But I do have some thoughts on how to approach the problem. As you'll recall from my previous post, the basic problem with performance evaluations as they are now practiced is that managers are encouraged to ascribe ratings along the same curve year after year. Thus, managers find themselves torn between assigning correct ratings, required ratings, or easy ratings. The former are ideal, but managers will often avoid assigning appropriate ratings because there can be significant follow-up involved with employees who receive poor evaluations. Easy ratings create the least additional work for the manager, but tend to reward low achievers while disincenting stronger performers. The middle option - rating employees on the curve prescribed by senior management - is meant to force managers to assign appropriate ratings, but in practice does no such thing, for the reasons I discussed last time.
A significant drawback of the current system, really, is that we're relying on a single individual to assign these ratings. The employee's direct supervisor is responsible for the rating, and for the resulting coaching, documentation, or disciplinary action. Often, but not always, a reviewer will seek the opinions of others in the employee's sphere of activity - internal customers, teammates, and so forth - but even when a manager is diligent enough to do so, the weight and impact of that feedback can vary widely. Generally, while the manager may take such input into account, the math that combines those views with the manager's own observations to yield the final rating is mysterious at best.
But performance reviews are too important to be left to one person. And so, I give you that old chestnut, the 360-degree review. You know what this is, right? Everybody gets a vote. Of course, there's a problem here - if implemented broadly, review time will produce a transitive closure of everybody reviewing everybody else. All work will cease, the paperwork will exceed any building's capacity to house it, and that will be that.
Enter technology. It should be relatively easy to design a tool which:
- Helps identify 3-5 candidates who can provide input for a review.
- Limits the number of reviews any single individual can be assigned
- Makes it easy for reviewers to supply a rating and a 3-4 sentence summary of why they would assign that rating.

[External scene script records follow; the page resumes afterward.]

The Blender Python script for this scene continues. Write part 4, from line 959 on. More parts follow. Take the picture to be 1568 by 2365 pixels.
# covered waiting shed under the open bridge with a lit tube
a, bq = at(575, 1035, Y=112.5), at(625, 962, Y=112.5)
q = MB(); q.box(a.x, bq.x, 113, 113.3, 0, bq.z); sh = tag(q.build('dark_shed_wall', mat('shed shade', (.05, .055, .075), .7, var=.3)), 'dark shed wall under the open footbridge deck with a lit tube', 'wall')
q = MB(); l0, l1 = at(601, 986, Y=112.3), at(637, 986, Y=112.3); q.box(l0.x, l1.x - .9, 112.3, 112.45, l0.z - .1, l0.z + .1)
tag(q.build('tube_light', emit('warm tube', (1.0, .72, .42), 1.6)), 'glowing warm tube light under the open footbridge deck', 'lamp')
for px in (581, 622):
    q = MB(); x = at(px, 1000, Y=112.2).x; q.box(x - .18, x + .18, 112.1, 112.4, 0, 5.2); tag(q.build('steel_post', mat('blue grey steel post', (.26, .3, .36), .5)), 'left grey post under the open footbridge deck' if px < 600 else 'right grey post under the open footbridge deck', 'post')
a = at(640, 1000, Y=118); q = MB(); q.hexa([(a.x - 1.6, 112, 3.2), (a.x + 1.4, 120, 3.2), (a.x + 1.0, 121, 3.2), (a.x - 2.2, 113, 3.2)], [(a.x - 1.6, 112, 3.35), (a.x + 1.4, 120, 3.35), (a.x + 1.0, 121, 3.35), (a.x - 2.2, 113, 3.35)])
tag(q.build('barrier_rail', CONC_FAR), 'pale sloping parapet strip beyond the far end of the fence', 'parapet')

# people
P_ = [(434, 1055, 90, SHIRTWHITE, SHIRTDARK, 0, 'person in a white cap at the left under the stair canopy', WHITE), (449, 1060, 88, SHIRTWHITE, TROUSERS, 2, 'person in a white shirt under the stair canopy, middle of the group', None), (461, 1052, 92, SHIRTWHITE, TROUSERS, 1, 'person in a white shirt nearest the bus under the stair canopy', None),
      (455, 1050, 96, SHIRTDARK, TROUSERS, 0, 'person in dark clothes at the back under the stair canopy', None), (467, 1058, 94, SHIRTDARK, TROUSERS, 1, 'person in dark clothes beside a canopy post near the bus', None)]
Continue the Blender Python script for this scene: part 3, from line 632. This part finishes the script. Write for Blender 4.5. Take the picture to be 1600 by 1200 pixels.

Once 360-degree feedback is obtained, the final employee rating would depend mathematically, in part, on those "outside" ratings. That makes it difficult for a manager to unilaterally enhance or diminish an employee's achievements. Managers could be allowed to disqualify one or more outside ratings, but would be required to justify each disqualification ("Ted seems to blame Alice for that project's failure, but in truth, it was unavoidable.") Furthermore, if the rating assigned by the manager were significantly different than those assigned by outside reviewers, the manager would also have to justify that.
If the manager is incented to provide accurate ratings, by presenting his or her viewpoint against the backdrop of the feedback of others, it will become a lot less attractive to merely assign everybody a "3" (or a "C" or whatever your mid-tier rating is) and move on. Another benefit is that employees will have the karmic experience of benefiting, or otherwise, from their ability to work with the others around them.